Uno dei protagonisti di questo “ritorno” è l’egiziano Muhammad ‘Abduh, vero crocevia dell’islam contemporaneo. In lui, infatti, è possibile cogliere l’origine tanto del modernismo quanto del fondamentalismo. Un incrocio che mostra quanto il quadro delle origini possa essere complicato. E’ quanto afferma Sherif Younis, per quale il pensiero di ‘Abduh, studente dell’importante Università di al-Azhar al Cairo, apre le porte, da un lato, allo sforzo interpretativo (ijtihâd) del Corano, chiuso negli ultimi secoli, e, dall’altro, alla mitizzazione fondamentalista del tempo dell’islam delle origini.
In tal modo la “quaestio” dell’islam primitivo diventa il problema che, come un macigno, sta al centro tanto del modello riformista quanto di quello rivoluzionario, con il risultato che il confronto del moderno appare contrassegnato da un ritorno all’origine, da un duplice rifiuto che coinvolge la civiltà europea così come la civiltà islamica posteriore a Muhammad. E’ la posizione fondamentalista che trova oggi la sua forma “apocalittica”, come mostra David Cook, nell’Armageddon dato dalle bandiere nere dell’Isis. Una forma che si spiega a partire da un ideale auto sacrificale nuovo per l’islam stesso, l’ideale di una religione nichilista per la quale la violenza non tollera più limiti. Sono venuti meno i tre confini: il corpo delle donne, sacro per la generazione; i luoghi di culto (chiese, sinagoghe, moschee); i cimiteri.
Come afferma Hamit Bozarslan: «Finché questi tre confini sono stati sacralizzati e dichiarati inviolabili, le comunità potevano coesistere. Ora, da 30-40 anni a questa parte, queste frontiere vengono sistematicamente violate e il processo si sta accelerando. Se già i talebani non erano “molto tolleranti” rispetto alla pluralità, oggi Isis o Boko Haram sono entrati in una logica di distruzione pura e semplice. Per loro, uccidere gli uomini e rapire le donne è una cosa che va da sé. Ibn Khaldun parlava di de-civilizzazione: ecco siamo in un processo di de-civilizzazione».
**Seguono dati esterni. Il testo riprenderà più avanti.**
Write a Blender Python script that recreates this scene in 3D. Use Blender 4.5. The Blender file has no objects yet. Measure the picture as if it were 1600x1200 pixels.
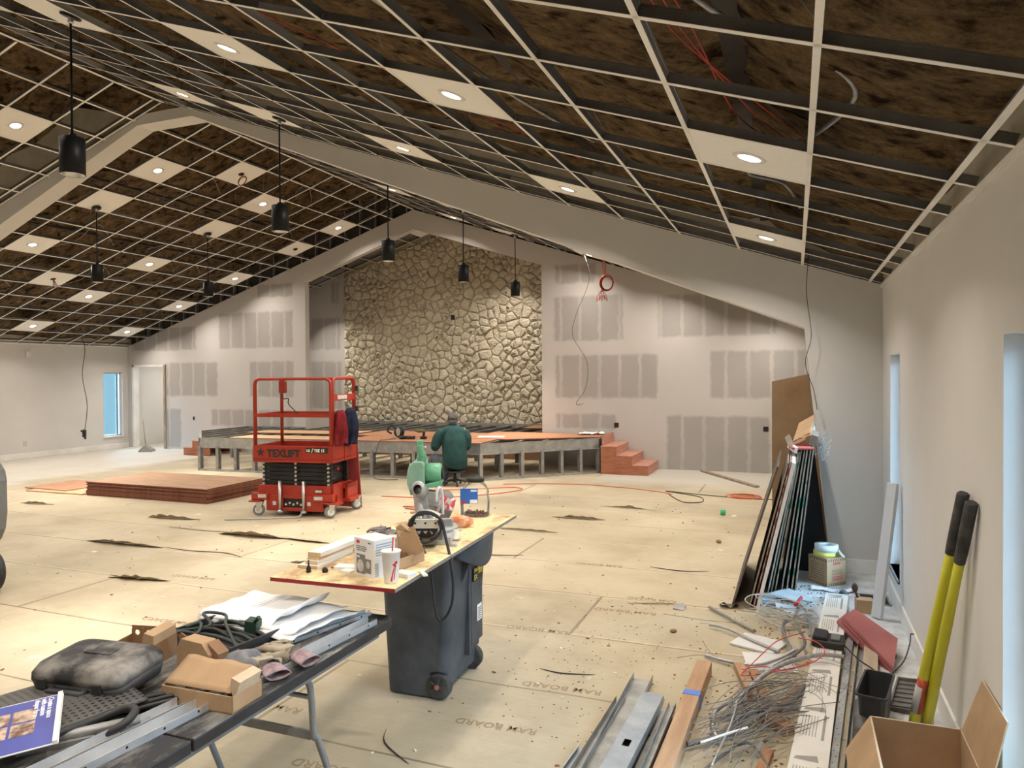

A questo orientamento si oppone la tendenza modernista, occidentalista. Una tendenza laica propria di quelle élites che vedono la soluzione in un azzeramento della tradizione, in una lettura non letteralista del testo coranico, in una assimilazione della cultura europea moderna. Una tendenza, va detto, che, singolarmente, non trova affatto appoggio in quello stesso Occidente che, in teoria, dovrebbe sostenerla. Nel mondo arabo, infatti, come afferma Hamadi Redissi, «l’avvenimento più importante del XX secolo rimane comunque il patto della Quincy. Il 14 febbraio 1945 ‘Abdelaziz Ibn Sa’ûd e il presidente americano Franklin Roosevelt si incontrano sulla corazzata Quincy. Suggelleranno un patto…: petrolio in cambio di protezione militare». E’ il patto che lega l’Occidente, fino ad oggi, con la dinastia dei Sa’ûd in Arabia Saudita, i protettori e promotori dell’islamismo wahhabita, l’islam puritano che è all’origine, insieme a quello egiziano dei Fratelli musulmani, di tutti i moti fondamentalisti dell’islam odierno.
In tal modo l’Occidente, bisognoso di petrolio, si rivela il principale alleato delle correnti più illiberali dell’islam contemporaneo e, in questo modo, il principale nemico di sé stesso. Al di là di questi paradossi resta il nodo: l’islam al crocevia tra tradizione, riforma, jihad, come recita il titolo di Oasis. Un nodo che per essere sciolto, come mostra Wael Farouq in un suo illuminate saggio, richiede di porsi al di là dell’opposizione tra tradizionalisti e modernisti per tentare di delineare un ponte tra tradizione e modernità, tra cultura islamica e cultura europea.
A tal fine non si tratta più di fare archeologia, di tornare all’islam degli inizi, ma di reinterpretare intelligentemente una storia per mostrare in essa l’essenziale ed il contingente. Un lavoro di grandi dimensioni e di importanza cruciale a cui Oasis, nei suoi dieci anni di vita, ha dato un contributo di grande rilievo intellettuale.